THE TASK:
Return all of the lines below exactly as they are.

MATERIAL PROVIDED:

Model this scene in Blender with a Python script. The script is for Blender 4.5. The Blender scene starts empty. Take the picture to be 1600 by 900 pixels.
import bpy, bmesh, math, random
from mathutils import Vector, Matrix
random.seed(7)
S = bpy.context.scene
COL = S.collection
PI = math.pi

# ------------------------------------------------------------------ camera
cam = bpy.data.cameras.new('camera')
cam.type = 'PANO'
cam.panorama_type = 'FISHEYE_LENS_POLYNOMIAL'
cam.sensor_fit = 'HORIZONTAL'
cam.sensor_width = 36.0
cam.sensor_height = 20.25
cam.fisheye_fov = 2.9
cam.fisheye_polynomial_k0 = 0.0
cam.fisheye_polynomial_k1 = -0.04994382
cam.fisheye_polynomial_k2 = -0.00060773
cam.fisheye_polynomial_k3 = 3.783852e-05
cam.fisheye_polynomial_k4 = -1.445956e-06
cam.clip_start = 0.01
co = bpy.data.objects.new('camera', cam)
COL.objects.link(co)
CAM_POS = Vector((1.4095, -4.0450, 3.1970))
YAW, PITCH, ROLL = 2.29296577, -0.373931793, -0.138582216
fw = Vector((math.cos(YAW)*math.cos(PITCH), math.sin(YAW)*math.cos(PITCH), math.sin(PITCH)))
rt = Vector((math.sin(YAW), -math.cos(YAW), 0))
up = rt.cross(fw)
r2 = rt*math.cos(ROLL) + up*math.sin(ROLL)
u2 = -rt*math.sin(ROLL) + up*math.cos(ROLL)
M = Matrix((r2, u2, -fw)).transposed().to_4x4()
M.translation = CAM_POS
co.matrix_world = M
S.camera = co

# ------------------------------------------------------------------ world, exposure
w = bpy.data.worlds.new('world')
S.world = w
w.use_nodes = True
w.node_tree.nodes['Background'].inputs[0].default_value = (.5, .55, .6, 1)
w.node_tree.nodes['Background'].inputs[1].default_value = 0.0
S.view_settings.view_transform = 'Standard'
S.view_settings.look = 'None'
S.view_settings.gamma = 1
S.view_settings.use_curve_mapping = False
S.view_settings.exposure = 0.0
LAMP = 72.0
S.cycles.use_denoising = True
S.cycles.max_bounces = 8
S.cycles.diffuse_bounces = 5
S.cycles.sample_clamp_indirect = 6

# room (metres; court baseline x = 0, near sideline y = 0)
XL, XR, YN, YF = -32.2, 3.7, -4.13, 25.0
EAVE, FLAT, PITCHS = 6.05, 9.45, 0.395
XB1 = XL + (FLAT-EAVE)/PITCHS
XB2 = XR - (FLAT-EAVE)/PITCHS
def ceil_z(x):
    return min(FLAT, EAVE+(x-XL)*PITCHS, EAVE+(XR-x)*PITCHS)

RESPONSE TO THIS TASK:
Model this scene in Blender with a Python script. The script is for Blender 4.5. The Blender scene starts empty. Take the picture to be 1600 by 900 pixels.
import bpy, bmesh, math, random
from mathutils import Vector, Matrix
random.seed(7)
S = bpy.context.scene
COL = S.collection
PI = math.pi

# ------------------------------------------------------------------ camera
cam = bpy.data.cameras.new('camera')
cam.type = 'PANO'
cam.panorama_type = 'FISHEYE_LENS_POLYNOMIAL'
cam.sensor_fit = 'HORIZONTAL'
cam.sensor_width = 36.0
cam.sensor_height = 20.25
cam.fisheye_fov = 2.9
cam.fisheye_polynomial_k0 = 0.0
cam.fisheye_polynomial_k1 = -0.04994382
cam.fisheye_polynomial_k2 = -0.00060773
cam.fisheye_polynomial_k3 = 3.783852e-05
cam.fisheye_polynomial_k4 = -1.445956e-06
cam.clip_start = 0.01
co = bpy.data.objects.new('camera', cam)
COL.objects.link(co)
CAM_POS = Vector((1.4095, -4.0450, 3.1970))
YAW, PITCH, ROLL = 2.29296577, -0.373931793, -0.138582216
fw = Vector((math.cos(YAW)*math.cos(PITCH), math.sin(YAW)*math.cos(PITCH), math.sin(PITCH)))
rt = Vector((math.sin(YAW), -math.cos(YAW), 0))
up = rt.cross(fw)
r2 = rt*math.cos(ROLL) + up*math.sin(ROLL)
u2 = -rt*math.sin(ROLL) + up*math.cos(ROLL)
M = Matrix((r2, u2, -fw)).transposed().to_4x4()
M.translation = CAM_POS
co.matrix_world = M
S.camera = co

# ------------------------------------------------------------------ world, exposure
w = bpy.data.worlds.new('world')
S.world = w
w.use_nodes = True
w.node_tree.nodes['Background'].inputs[0].default_value = (.5, .55, .6, 1)
w.node_tree.nodes['Background'].inputs[1].default_value = 0.0
S.view_settings.view_transform = 'Standard'
S.view_settings.look = 'None'
S.view_settings.gamma = 1
S.view_settings.use_curve_mapping = False
S.view_settings.exposure = 0.0
LAMP = 72.0
S.cycles.use_denoising = True
S.cycles.max_bounces = 8
S.cycles.diffuse_bounces = 5
S.cycles.sample_clamp_indirect = 6

# room (metres; court baseline x = 0, near sideline y = 0)
XL, XR, YN, YF = -32.2, 3.7, -4.13, 25.0
EAVE, FLAT, PITCHS = 6.05, 9.45, 0.395
XB1 = XL + (FLAT-EAVE)/PITCHS
XB2 = XR - (FLAT-EAVE)/PITCHS
def ceil_z(x):
    return min(FLAT, EAVE+(x-XL)*PITCHS, EAVE+(XR-x)*PITCHS)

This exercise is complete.